When I was choosing which poet to write about for my English paper I came across this poem by Robert Browning. While I decided on another poem and poet, I still really like this poem. The poem describes two people who fell in love, but could never be together. When they meet and fall in love they are both very poor and very much involved in art. She was a musician, his business was "song, song, song." The man was a sculptor, her "trade was stick and clay." Browning also makes allusions to a famous sculptor, John Gibson, and a famous singer, Giulia Grisi. However, their relationship does not last. He becomes a knight and she marries a lord. The good thing about their love and their relationship is that they were not together for long, if at all, so they will never grow bored with each other. The woman in the poem, Kate, is comparing and contrasting her current life with the life she had when she was an aspiring singer. She is thinking of what her life could have been like if she had stayed with the other man. She knows now that it once could have happened, but now they have missed it, "and we missed it, lost for ever."

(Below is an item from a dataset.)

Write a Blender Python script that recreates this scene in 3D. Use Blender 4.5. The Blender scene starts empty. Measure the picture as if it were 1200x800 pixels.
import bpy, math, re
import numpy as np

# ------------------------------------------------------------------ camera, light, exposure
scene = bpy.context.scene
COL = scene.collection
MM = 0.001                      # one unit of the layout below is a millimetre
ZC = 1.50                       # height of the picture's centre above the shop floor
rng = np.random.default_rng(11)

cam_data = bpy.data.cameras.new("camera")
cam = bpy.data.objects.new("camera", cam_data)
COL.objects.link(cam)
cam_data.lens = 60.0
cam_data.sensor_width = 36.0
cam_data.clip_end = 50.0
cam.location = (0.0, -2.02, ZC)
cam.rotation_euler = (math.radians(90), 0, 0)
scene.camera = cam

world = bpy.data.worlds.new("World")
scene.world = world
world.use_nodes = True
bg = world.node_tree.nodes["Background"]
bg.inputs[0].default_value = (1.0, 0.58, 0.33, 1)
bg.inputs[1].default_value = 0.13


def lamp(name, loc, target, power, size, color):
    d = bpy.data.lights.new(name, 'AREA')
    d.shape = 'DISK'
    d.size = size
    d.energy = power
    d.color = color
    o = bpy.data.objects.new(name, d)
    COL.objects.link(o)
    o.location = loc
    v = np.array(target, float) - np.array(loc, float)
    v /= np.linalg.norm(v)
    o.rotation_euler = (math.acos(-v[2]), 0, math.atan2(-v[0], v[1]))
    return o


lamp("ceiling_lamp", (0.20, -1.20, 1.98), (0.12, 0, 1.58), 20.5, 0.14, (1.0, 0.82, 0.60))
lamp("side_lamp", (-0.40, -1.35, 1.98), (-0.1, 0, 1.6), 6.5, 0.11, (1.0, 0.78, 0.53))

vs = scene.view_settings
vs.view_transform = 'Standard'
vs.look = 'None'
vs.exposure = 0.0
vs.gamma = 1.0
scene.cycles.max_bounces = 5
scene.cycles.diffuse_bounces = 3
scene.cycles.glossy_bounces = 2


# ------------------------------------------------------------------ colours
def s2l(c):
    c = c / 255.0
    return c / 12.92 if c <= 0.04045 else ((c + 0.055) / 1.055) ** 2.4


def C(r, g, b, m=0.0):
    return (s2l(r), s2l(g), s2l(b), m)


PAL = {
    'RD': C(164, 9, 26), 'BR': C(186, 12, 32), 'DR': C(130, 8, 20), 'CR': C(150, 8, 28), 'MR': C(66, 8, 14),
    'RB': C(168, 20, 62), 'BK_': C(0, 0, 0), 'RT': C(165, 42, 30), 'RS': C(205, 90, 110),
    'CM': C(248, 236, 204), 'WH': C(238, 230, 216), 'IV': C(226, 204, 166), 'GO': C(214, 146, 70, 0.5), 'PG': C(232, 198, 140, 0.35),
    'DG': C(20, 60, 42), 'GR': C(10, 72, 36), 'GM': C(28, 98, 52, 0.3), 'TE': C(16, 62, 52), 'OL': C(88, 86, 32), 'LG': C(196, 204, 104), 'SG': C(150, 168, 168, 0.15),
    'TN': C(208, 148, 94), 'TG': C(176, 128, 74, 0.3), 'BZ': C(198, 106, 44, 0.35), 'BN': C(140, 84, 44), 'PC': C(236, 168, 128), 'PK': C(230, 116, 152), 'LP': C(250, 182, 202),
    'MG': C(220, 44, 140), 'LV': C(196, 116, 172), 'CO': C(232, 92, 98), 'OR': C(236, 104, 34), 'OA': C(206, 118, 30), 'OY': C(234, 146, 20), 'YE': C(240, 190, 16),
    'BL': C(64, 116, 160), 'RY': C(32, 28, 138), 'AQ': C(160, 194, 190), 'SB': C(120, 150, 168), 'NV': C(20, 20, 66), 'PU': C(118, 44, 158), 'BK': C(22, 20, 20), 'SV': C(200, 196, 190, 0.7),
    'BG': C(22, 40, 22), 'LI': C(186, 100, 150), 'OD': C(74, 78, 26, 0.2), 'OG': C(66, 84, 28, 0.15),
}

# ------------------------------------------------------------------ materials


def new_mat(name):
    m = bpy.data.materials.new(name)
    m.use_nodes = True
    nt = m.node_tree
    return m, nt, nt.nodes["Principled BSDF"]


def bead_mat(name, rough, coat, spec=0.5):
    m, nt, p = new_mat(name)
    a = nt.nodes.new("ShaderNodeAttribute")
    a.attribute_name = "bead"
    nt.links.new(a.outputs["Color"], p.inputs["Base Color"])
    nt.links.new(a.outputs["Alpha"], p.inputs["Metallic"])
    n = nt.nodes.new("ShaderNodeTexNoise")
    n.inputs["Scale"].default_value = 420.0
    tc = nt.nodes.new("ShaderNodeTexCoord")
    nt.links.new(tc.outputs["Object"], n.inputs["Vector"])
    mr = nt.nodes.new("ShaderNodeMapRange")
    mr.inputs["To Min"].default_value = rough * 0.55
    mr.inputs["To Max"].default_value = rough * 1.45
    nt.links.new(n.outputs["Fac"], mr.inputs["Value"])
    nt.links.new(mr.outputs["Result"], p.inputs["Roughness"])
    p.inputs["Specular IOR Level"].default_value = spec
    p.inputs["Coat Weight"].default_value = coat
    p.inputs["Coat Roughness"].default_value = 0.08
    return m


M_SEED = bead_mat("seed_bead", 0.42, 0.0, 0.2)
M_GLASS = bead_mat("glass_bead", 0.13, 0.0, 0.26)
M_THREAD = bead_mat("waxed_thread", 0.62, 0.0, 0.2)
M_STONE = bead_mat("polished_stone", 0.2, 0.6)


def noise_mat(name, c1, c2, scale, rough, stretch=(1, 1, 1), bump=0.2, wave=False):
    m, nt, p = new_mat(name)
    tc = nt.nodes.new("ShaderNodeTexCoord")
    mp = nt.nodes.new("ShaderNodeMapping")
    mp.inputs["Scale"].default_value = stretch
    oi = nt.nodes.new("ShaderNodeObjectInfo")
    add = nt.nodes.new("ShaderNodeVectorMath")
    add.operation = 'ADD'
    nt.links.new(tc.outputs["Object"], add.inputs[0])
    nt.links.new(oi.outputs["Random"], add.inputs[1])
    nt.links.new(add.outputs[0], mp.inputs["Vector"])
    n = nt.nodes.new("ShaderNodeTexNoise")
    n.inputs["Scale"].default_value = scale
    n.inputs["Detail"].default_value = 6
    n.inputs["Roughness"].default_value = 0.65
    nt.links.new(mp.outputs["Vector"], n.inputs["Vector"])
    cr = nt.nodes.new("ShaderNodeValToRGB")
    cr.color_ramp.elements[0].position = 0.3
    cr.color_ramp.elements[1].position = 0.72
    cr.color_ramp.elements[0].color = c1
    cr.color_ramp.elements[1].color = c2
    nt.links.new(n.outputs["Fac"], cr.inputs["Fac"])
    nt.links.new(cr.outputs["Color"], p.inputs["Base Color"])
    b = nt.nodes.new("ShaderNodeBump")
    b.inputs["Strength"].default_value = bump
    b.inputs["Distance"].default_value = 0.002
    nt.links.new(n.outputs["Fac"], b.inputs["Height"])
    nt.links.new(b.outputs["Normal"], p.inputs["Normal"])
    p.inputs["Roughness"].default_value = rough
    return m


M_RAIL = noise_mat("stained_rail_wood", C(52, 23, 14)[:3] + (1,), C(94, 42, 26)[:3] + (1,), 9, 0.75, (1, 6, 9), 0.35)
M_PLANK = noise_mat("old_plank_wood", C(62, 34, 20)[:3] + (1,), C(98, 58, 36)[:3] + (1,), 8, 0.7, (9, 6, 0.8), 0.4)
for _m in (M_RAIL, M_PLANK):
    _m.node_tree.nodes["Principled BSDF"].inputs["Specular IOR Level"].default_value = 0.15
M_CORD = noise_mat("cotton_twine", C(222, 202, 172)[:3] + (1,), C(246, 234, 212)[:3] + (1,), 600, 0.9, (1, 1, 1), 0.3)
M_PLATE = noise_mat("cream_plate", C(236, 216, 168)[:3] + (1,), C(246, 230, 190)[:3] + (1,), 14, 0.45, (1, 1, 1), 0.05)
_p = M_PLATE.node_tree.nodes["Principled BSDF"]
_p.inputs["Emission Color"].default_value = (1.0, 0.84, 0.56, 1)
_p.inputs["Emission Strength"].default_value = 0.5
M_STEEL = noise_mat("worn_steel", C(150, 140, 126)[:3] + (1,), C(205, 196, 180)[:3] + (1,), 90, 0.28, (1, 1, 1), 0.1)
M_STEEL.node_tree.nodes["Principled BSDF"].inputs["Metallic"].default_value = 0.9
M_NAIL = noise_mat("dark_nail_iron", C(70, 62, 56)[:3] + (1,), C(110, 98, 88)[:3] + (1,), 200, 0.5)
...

The end rhyme that Browning uses helps add to the light-hearted tone of the poem. Because Browning keeps the tone happier and lighter the reader gets the feeling that she is almost happy that the relationship did not last. Browning could have made the poem very somber and sad, but he decided to go a different way. Because it did not last they did not have to endure all the hardships that came with it. They did not have to experience the heartache of it ending. The fantasy provides her with something to think about when times are bad.

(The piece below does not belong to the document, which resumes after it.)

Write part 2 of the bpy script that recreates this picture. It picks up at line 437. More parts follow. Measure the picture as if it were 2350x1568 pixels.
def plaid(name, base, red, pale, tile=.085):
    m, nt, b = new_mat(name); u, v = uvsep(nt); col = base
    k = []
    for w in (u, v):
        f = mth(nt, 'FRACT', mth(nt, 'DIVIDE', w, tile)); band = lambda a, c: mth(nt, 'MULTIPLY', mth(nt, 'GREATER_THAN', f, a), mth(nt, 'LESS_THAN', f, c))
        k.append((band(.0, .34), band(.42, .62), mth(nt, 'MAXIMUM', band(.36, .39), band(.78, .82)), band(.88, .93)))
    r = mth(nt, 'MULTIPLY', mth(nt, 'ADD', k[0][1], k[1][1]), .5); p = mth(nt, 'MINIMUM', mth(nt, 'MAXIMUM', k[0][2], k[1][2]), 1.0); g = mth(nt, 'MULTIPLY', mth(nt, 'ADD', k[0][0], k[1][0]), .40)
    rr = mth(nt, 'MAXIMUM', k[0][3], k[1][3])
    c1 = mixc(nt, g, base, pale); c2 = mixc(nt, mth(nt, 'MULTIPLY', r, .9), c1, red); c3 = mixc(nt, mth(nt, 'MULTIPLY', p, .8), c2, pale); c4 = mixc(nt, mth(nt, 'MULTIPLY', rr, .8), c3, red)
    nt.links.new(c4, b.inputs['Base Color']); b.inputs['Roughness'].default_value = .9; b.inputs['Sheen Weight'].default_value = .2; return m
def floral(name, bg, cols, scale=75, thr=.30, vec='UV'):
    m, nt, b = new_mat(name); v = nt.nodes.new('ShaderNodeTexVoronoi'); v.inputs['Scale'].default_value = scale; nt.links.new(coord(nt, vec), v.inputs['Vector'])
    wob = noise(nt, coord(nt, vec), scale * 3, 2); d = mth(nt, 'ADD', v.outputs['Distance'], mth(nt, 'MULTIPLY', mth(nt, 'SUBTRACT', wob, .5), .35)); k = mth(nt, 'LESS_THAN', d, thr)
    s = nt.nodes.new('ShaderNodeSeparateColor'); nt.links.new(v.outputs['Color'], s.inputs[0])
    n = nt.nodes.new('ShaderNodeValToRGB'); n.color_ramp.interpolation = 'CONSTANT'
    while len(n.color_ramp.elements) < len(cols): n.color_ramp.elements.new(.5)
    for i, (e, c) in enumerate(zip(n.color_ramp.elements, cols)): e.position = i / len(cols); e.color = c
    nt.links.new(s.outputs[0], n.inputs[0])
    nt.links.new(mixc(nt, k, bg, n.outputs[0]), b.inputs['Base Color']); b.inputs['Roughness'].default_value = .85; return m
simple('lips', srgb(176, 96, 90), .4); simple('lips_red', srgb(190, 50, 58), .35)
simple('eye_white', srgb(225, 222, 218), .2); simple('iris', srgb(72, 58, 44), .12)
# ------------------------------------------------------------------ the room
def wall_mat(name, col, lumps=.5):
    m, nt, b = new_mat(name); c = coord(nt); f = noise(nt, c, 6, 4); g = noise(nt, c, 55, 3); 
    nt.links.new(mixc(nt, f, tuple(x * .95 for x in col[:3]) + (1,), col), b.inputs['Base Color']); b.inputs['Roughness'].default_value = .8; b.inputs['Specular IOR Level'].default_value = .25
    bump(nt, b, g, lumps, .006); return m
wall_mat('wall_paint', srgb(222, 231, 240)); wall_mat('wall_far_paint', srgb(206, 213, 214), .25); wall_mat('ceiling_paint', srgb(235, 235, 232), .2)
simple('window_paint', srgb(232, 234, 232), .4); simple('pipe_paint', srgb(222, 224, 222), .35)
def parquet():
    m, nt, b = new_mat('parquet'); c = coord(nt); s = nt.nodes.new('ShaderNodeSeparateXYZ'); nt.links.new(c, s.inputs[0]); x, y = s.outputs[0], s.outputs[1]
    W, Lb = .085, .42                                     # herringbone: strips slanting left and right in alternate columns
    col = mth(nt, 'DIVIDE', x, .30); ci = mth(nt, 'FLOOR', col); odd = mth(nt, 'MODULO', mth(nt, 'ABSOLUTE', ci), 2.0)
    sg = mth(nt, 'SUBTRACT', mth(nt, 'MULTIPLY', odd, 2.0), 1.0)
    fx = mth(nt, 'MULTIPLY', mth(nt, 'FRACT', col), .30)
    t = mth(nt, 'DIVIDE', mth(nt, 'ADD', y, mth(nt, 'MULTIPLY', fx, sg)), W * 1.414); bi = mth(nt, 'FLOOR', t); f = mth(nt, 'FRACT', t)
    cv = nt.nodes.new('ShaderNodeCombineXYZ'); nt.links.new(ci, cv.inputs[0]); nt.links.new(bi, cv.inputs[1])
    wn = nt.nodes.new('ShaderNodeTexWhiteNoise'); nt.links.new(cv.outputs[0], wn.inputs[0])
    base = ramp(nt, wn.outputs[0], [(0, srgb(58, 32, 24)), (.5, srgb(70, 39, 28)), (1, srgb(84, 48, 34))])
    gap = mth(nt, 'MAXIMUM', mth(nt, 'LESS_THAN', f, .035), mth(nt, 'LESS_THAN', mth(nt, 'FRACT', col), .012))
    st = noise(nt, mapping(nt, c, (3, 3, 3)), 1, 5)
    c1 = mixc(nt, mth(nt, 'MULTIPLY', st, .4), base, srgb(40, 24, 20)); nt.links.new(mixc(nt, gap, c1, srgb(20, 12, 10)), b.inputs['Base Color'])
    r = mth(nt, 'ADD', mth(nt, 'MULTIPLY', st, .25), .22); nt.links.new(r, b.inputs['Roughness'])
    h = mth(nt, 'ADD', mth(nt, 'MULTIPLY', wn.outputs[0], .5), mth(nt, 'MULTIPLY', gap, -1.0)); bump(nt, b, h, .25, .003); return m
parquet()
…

The poem contains man references to birds and other animals. Browning refers to the man and woman as birds, the man a sparrow and Kate a she-bird. He then goes on to describe Kate's singing as chirping and cheeping. The references continue throughout the poem. Birds and the singing of birds were often connected with love. The two people in the poem could be described as "love birds." In my opinion, when people think of birds they think of happiness and people in love and that seems to be what Browning was trying to evoke when he used this type of imagery.